How do lasers and drones measure forest carbon?

Combining lidar and aerial platforms to map forest structure

A recent pilot study used laser scanning mounted on drones to create highly detailed three‑dimensional images of tropical forest plots. These 3D reconstructions capture the shape, height and internal branching architecture of individual trees across dense canopies—information that remote-sensing satellites typically can’t resolve at similar spatial detail. Researchers then translate those structural measurements into estimates of tree volume and, from there, the amount of carbon stored in biomass.

The approach matters because tropical forests hold large, but uncertain, amounts of carbon that affect the global climate budget. Field plots measured by people on the ground give high accuracy but cover tiny areas; satellite products cover broad regions but smooth over important structural detail. Drone-based laser scans sit between those extremes, providing precise, scalable measurements that can be repeated to track change over time.

Why this technique advances climate monitoring:

• It yields fine-scale estimates of trunk and branch volume that improve biomass calculations.
• It can be deployed in hard-to-access places and repeated to monitor growth, mortality and disturbance.
• The 3D data can be integrated with satellite observations and forest inventories to scale local accuracy to regional and global models.

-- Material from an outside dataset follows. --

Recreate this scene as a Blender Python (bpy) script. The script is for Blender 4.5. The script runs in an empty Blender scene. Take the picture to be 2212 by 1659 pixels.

Early results from the first-of-its-kind pilot show the method can produce reliable carbon estimates and help detect subtle structural changes linked to droughts, logging or regrowth. Challenges remain—cost, battery life, and the need for standardized processing pipelines—but the combination of lidar and drones promises to sharpen our measurements of terrestrial carbon sinks and improve how we track forests’ role in the climate system.